▸ **Recorded information**
# # # #
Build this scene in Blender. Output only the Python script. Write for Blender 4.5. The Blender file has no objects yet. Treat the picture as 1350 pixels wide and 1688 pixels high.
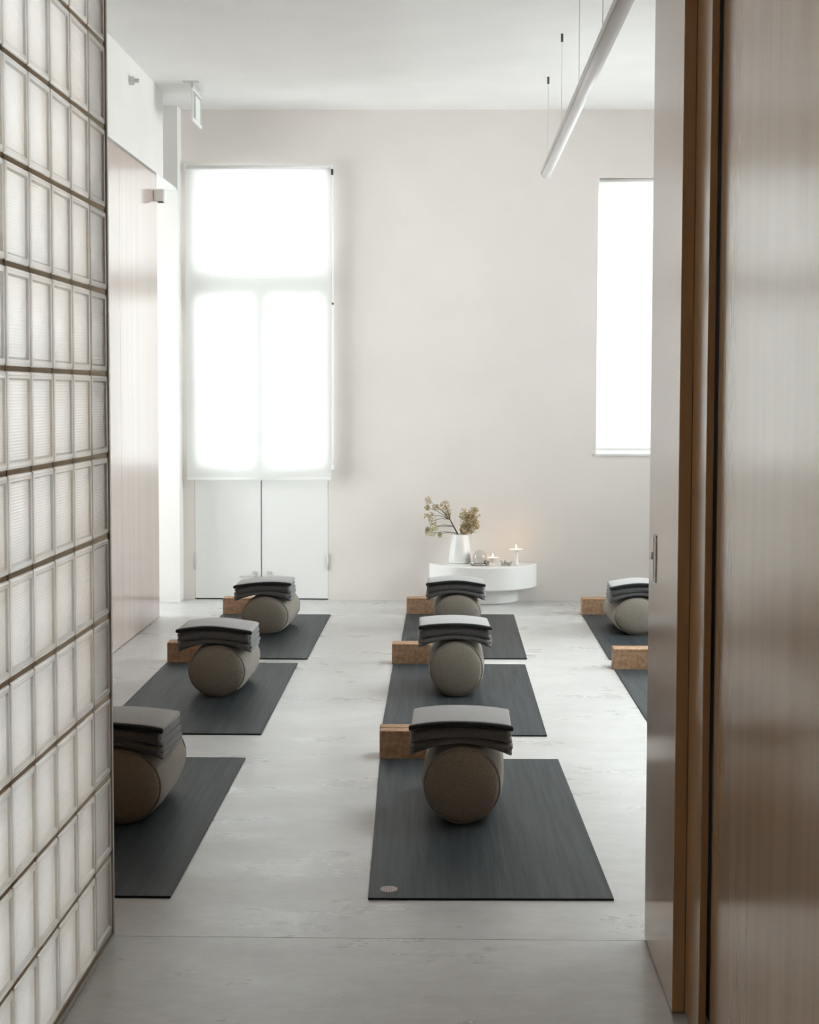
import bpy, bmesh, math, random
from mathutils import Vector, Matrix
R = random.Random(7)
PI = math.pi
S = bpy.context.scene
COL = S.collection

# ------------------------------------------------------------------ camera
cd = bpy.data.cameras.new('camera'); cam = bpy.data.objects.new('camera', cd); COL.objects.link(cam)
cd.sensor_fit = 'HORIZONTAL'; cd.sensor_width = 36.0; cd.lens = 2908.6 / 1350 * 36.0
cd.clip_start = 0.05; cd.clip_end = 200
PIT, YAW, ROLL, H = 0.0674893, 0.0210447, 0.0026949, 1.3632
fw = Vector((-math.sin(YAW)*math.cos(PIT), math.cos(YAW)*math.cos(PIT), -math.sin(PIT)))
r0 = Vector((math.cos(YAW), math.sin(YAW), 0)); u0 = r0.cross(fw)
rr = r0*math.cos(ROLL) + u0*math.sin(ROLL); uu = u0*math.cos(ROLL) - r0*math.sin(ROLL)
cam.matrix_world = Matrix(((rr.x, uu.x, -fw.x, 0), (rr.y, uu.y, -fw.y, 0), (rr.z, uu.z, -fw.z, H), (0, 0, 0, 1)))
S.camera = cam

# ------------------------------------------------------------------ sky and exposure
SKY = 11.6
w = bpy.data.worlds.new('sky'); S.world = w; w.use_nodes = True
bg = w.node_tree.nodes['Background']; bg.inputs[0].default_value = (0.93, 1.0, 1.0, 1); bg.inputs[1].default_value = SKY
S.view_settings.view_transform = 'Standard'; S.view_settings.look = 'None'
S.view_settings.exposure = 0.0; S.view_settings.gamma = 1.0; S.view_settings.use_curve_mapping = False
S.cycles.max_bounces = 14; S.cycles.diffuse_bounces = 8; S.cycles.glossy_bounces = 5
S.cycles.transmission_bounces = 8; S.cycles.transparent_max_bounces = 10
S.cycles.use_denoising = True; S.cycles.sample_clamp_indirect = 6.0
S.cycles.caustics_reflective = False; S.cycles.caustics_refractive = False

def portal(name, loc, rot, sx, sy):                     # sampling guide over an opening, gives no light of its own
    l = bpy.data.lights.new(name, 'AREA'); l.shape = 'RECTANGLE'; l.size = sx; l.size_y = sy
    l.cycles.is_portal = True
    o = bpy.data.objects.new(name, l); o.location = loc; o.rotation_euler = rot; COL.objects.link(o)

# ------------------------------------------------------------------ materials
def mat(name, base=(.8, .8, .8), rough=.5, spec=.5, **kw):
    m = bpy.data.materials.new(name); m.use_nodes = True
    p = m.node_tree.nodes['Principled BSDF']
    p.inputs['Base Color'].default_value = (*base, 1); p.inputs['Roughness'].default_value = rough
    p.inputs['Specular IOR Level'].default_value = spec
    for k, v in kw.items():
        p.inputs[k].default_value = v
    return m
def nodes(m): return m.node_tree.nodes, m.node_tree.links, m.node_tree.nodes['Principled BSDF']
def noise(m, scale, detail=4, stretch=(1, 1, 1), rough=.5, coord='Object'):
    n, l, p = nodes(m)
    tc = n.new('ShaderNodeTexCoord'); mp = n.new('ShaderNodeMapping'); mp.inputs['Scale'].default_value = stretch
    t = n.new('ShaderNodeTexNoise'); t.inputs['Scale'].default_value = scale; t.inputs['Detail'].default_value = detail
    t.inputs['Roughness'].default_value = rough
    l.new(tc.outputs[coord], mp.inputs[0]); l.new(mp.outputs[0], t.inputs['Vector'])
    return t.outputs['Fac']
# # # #
▸ **What to work on**
Starting at the first line of the material, output exactly the lines up to and including the one with "S.camera = cam". Do not include the pictures.

▸ **Answer**
Build this scene in Blender. Output only the Python script. Write for Blender 4.5. The Blender file has no objects yet. Treat the picture as 1350 pixels wide and 1688 pixels high.
import bpy, bmesh, math, random
from mathutils import Vector, Matrix
R = random.Random(7)
PI = math.pi
S = bpy.context.scene
COL = S.collection

# ------------------------------------------------------------------ camera
cd = bpy.data.cameras.new('camera'); cam = bpy.data.objects.new('camera', cd); COL.objects.link(cam)
cd.sensor_fit = 'HORIZONTAL'; cd.sensor_width = 36.0; cd.lens = 2908.6 / 1350 * 36.0
cd.clip_start = 0.05; cd.clip_end = 200
PIT, YAW, ROLL, H = 0.0674893, 0.0210447, 0.0026949, 1.3632
fw = Vector((-math.sin(YAW)*math.cos(PIT), math.cos(YAW)*math.cos(PIT), -math.sin(PIT)))
r0 = Vector((math.cos(YAW), math.sin(YAW), 0)); u0 = r0.cross(fw)
rr = r0*math.cos(ROLL) + u0*math.sin(ROLL); uu = u0*math.cos(ROLL) - r0*math.sin(ROLL)
cam.matrix_world = Matrix(((rr.x, uu.x, -fw.x, 0), (rr.y, uu.y, -fw.y, 0), (rr.z, uu.z, -fw.z, H), (0, 0, 0, 1)))
S.camera = cam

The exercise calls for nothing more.